A friend of mine on Facebook recently wrote the following about an article on the life of the late Irving Kristol:
“Once upon a time, not too many years ago, the Republican Party was the party of ideas. Would even its staunchest supporters say so today? I think not. The sole substance of the Republican Party today is opposition to whatever the Democrats are for, period.”
Were it true, it would be damning. Thankfully it’s not.
My friend, a former White House high-ranking employee in both the Reagan and Bush 41 administrations, grew angry, very angry, about the direction of the Republican Party under President Bush 43, something upon which I agree with him. But, unlike him, I prefer to stay and fight for what’s right within the party I agree with most, not abandon it. He grew so angry that he voted for Obama in 2008. Now, I don’t claim to know how any human being works internally, but I don’t understand how someone who claims to be a conservative could make that sort of switch. Simply because your side didn’t live up to their ideals doesn’t mean, to my mind, that you switch to the side that advocates explicitly the opposite point of view.
But that’s neither here nor there. My friend, and everyone else, is free to vote for whomever they want, for whatever reason they want. What I take issue with his the common mantra of the Left, echoed by my friend, that Republicans are out of ideas and Democrats are a fountain new ones.
What Democrats are proposing, be it on health care, cap and trade, or any other items on their long “to-do” list, is not new. They’re very old, tired and have been proven wrong. Do we really need to create “new” arguments against these heavy-handed government intrusions?
Canada, thanks to lawsuits, is moving towards increasing the role of the private sector in health care. (Nothing like an actual ‘public option’ to focus the mind.) The so-called “green jobs” initiative in Spain has been found to cost 2.2 existing jobs for each job created, a complete failure. If the rest of the world is turning away from these fantasies, what are we doing?
Even as these ideas fail around the world, liberals in Congress and the Obama Administration plow full-speed ahead to force them on us. There’s a joke about the definition of insanity just sitting there, but I’ll allow you to make it yourself.
On the other hand, there are the über-Leftists like those at the New York Times, and their choir on MSNBC that constantly regurgitates the line that Republicans are bereft of ideas. You can’t read the intellectually devoid ramblings of Krugman, Dowd or Rich without wondering what planet they live on (then you realize it’s Manhattan and it begins to make a little sense). And you can’t turn on MSNBC without the latest Media Matters/George Soros talking point coming out of the mouths of Keith Olbermann, Rachel Maddow or Ed Schultz (though looking at Ed you’d suspect his mouth is a one way street and it’s not out).
“Republicans have no solutions,” “They have no plan,” “They are out of ideas,” are standard fare for these “intellectual giants” while interviewing some committed statist with whom they are 100 percent simpatico. But when your show prep involves what seems to be a T1 line from the Tides Foundation and Moveon.org directly into your teleprompter, intellectual honesty, or even curiosity, simply isn’t in your wheelhouse.

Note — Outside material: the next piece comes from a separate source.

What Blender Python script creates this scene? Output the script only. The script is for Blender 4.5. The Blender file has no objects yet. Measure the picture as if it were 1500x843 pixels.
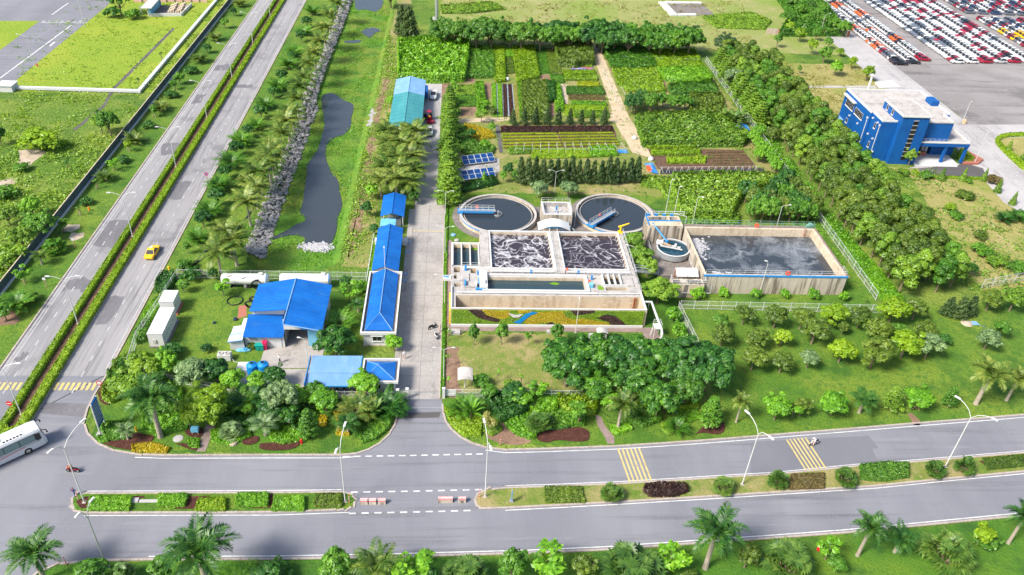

These merchants of dishonesty spread the lie that the George W. Bush years were somehow the glory days of the free market, deregulation and conservative governance. They were not.
They blame much of the economic problems we face today on the Reagan years, in addition to Bush 43, as if government regulatory bodies didn’t exist in these years, or their power was somehow muffled amid a stead shrinking of government power. They also forget the many years in which Democrats controlled Congress and the White House. Listening to the unstable folks at MSNBC, you’d think we had runaway, wild-west conservatism since 1980.
The fact of the matter is this: the solutions proposed today by Republicans–the true, free market reforms, have NEVER been tried. FDR’s wage controls forced employers to marry health insurance to employment, as a way to increase compensation when they weren’t allowed, by federal law, to increase wages. As a result, our health insurance market is targeted to employers, leaving the self-employed or individuals with the short straw.
People are not free to buy health insurance across state lines, but large companies are. Small businesses cannot partner with each other to lower premiums for better health insurance. The federal government prohibits this. The mythical conservative Utopia programmed into the minds of these Chatty Cathy dolls on MSNBC and the Times not only doesn’t exist, it has never existed in the modern age.
So why should conservatives abandon the free market concepts that have proven to work elsewhere in the economy simply because they aren’t “new”? The answer is they shouldn’t. Correct ideas should not be abandoned simply because they’ve been around a while. Yes, they do need to articulate them more often, and more clearly, but to say they have no ideas is simply dishonest.
Then again, you’d have better luck Snipe hunting than finding honesty on MSNBC or the opinion pages of the Times.